Her sandals were hot pink plastic with large daisy shaped fasteners. I love to ask children questions that are half serious and half stupid. She looked at me undecided about how to categorize me. Then she knew, smiled and began to explain why they were not the right sandals for me. I had hooked her.
We chatted about various silly things and I asked her if she was having fun on vacation. She nodded as she squirmed around in her wicker chair. Then her dad prompted her, “What do you always say?”
She stood up and looked me and said. “I love my life.” Again, with the feeling of exuberance that a five year old knows best, “I love my life.” And in case I had not heard, with eyes wide open, one more time she threw it to me, “I love my life.”
I caught it. I started to say, “Hey, you’re only five. You haven’t even been to school yet. Wait until you have to sit in a classroom for thirteen years in a row. Wait until your boyfriend dumps you. Wait until you know real pain.” But I bit my tongue. I stopped because I was wrong.

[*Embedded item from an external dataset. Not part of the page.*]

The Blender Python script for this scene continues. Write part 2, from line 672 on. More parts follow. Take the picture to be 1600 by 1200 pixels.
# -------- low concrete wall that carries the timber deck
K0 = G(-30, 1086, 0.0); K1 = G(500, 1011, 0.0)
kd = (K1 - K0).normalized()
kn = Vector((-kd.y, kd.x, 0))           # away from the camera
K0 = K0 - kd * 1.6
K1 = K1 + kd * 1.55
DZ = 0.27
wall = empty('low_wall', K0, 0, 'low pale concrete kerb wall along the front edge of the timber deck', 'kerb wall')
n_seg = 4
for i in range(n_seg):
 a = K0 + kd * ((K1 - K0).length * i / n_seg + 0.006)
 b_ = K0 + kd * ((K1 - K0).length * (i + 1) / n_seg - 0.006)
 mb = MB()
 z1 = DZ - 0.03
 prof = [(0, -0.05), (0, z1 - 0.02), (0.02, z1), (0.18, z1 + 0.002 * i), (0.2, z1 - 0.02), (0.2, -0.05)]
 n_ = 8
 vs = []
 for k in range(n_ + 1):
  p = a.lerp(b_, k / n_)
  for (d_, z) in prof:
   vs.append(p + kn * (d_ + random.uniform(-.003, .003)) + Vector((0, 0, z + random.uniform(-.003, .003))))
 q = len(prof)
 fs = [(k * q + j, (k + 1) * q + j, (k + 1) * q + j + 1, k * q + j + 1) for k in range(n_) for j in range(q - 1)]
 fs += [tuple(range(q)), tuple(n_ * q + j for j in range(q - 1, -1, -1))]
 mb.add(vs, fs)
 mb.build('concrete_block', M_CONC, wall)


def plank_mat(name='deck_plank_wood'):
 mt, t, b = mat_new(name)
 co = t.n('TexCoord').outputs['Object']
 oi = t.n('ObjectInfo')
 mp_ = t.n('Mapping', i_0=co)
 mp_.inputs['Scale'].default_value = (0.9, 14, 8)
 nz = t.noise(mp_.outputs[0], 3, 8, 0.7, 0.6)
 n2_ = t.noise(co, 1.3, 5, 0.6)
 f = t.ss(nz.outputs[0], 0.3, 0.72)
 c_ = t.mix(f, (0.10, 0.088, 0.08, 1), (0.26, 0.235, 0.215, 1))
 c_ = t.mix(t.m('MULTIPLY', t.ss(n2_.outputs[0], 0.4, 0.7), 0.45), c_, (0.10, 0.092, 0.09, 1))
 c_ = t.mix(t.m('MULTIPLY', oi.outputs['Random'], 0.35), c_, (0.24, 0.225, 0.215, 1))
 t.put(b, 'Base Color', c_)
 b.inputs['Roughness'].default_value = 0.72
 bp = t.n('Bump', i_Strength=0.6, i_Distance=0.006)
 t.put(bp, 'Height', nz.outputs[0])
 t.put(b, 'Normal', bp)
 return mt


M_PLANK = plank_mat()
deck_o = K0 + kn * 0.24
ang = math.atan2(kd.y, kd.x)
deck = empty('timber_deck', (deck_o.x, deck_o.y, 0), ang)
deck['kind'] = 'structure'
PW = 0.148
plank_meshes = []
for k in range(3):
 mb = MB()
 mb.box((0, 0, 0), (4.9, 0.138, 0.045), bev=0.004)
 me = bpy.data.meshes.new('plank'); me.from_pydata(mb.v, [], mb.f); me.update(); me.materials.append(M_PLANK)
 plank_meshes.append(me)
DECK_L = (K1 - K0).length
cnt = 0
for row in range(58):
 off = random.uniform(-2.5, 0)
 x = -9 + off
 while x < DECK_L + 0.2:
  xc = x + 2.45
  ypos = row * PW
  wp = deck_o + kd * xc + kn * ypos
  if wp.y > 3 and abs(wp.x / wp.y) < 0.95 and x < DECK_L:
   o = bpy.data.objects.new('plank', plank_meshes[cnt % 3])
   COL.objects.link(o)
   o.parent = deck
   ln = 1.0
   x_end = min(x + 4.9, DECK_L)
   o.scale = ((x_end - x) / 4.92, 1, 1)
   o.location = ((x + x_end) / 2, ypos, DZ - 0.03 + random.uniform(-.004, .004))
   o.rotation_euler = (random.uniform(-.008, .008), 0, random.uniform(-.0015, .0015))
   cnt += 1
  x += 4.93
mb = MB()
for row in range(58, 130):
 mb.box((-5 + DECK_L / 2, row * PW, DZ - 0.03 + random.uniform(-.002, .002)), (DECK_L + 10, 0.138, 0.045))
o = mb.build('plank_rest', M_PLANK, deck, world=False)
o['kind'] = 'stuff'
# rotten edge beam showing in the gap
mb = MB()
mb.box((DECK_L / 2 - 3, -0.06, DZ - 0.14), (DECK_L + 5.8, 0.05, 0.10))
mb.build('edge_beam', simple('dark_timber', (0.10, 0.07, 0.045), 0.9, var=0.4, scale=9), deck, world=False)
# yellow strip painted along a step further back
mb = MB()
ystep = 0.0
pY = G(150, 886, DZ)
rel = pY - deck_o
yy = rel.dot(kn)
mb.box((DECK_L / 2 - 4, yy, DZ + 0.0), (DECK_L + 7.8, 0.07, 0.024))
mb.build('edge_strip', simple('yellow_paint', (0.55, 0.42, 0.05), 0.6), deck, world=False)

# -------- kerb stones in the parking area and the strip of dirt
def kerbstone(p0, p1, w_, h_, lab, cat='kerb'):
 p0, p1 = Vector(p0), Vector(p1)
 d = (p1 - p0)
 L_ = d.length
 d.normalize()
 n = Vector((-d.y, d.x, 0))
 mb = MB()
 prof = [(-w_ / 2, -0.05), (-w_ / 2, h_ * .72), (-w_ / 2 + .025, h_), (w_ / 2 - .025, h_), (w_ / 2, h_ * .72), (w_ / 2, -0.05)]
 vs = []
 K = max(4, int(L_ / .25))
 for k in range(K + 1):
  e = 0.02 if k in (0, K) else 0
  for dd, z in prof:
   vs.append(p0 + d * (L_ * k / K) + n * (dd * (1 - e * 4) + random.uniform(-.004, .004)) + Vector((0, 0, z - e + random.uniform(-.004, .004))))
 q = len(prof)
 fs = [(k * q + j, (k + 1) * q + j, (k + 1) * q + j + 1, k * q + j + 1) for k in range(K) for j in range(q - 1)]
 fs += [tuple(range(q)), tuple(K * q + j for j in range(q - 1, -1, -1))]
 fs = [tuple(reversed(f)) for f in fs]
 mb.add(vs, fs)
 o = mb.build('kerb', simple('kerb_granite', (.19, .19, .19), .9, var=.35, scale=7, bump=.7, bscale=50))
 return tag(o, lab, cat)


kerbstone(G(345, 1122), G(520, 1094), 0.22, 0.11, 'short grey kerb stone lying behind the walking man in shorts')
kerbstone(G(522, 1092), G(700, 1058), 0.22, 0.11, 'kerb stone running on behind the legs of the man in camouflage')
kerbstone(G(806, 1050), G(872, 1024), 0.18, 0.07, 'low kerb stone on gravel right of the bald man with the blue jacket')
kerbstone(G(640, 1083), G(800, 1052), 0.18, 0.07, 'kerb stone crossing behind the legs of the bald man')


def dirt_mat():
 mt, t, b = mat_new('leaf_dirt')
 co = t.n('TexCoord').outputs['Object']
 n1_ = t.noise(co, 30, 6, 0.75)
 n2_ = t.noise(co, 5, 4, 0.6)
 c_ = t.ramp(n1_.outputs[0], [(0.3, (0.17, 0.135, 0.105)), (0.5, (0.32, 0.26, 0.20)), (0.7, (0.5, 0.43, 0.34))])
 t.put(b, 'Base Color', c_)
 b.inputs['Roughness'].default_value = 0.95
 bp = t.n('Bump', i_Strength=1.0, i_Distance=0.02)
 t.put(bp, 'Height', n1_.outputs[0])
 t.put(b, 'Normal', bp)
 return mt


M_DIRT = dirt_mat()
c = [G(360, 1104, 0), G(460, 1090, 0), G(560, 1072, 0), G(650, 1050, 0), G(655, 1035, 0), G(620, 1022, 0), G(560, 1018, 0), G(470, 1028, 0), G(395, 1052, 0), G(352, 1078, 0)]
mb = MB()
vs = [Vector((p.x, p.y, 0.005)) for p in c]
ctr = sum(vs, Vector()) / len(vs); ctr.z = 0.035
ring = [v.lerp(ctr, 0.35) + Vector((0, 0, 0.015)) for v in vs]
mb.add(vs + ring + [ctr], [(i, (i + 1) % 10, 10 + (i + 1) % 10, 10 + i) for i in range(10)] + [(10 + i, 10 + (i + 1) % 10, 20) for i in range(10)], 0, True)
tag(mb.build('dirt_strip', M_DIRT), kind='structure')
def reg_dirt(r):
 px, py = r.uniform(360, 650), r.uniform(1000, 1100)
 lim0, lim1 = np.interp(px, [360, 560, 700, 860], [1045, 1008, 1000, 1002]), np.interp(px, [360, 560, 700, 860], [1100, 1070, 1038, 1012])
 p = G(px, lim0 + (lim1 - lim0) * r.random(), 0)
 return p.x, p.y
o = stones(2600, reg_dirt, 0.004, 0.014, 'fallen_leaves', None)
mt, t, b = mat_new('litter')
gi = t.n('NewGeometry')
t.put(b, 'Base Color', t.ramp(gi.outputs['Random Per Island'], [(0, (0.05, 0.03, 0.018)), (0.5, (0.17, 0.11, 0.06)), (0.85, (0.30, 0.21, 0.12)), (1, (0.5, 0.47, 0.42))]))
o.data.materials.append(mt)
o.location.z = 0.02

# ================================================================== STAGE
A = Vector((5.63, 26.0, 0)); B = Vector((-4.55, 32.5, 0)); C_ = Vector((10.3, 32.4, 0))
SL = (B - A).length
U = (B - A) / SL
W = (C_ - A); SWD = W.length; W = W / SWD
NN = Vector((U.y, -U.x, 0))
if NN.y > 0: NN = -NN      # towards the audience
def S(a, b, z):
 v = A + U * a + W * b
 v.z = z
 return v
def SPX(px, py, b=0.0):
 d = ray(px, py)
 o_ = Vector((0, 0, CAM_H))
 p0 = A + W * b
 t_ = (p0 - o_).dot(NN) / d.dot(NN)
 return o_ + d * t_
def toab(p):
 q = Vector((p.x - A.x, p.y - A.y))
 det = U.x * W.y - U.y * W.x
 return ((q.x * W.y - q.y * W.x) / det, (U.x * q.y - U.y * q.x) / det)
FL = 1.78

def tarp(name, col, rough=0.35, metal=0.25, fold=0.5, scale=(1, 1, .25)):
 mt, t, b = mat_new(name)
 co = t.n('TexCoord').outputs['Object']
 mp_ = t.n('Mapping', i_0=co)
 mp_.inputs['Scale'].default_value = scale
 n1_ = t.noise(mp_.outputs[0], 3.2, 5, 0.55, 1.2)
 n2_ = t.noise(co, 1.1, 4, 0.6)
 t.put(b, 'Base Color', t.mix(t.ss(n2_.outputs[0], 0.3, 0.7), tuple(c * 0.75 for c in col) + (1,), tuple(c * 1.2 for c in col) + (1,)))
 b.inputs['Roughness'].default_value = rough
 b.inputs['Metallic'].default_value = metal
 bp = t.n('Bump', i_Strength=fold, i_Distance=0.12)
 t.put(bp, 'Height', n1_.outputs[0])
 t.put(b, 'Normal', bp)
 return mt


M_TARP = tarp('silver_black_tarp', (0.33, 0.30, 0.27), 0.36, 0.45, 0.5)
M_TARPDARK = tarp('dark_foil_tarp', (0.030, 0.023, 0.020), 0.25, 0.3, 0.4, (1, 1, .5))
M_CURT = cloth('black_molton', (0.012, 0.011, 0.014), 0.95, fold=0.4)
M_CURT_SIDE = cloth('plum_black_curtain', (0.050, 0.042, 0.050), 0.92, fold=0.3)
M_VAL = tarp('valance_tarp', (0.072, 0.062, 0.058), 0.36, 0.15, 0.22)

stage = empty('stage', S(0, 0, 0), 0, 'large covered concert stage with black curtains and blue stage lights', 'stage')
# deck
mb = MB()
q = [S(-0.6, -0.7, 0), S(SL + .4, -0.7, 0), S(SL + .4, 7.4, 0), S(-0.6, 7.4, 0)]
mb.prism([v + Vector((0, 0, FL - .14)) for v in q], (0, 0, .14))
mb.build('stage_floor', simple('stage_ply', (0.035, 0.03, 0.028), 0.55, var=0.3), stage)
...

Her love of life was not about age. It was about attitude. Kids have pain. Kids hurt in a real way. And yet she had decided to love her life. I realized that I have never made that decision.
All of this brought back a story I had read several years ago by Rose Mary Dougherty, who is the director for Spiritual Guidance for the Shalem Institute for Spiritual Formation, which is in the Washington, D.C., area. She wrote of a recurring dream in which she would seek out personal wisdom figures and ask them if she should enter religious life. She had entered religious life some thirty years before.
One night she had a dream that was different. She approached the same figures but she knew it was not right to ask them. She writes, “Then I saw a little boy, three or four years old, with large brown eyes. I asked him my question, ‘Do you think I should enter religious life?’ He looked at me with piercing, puzzled eyes. Finally he said. ‘Do you wanna?’ ” She continues, “In asking this, he had called me back to myself, had invited me to listen to my heart.”
“I love my life.” “Do you wanna?” These disparate threads, these voices of children, are woven together in my life right now, providing access to the heart. They provide a double mantra to help me move forward. They do not flow smoothly together off the tongue. Maybe they need to be reformed or melded. But for now I will let each stand alone. And I will listen.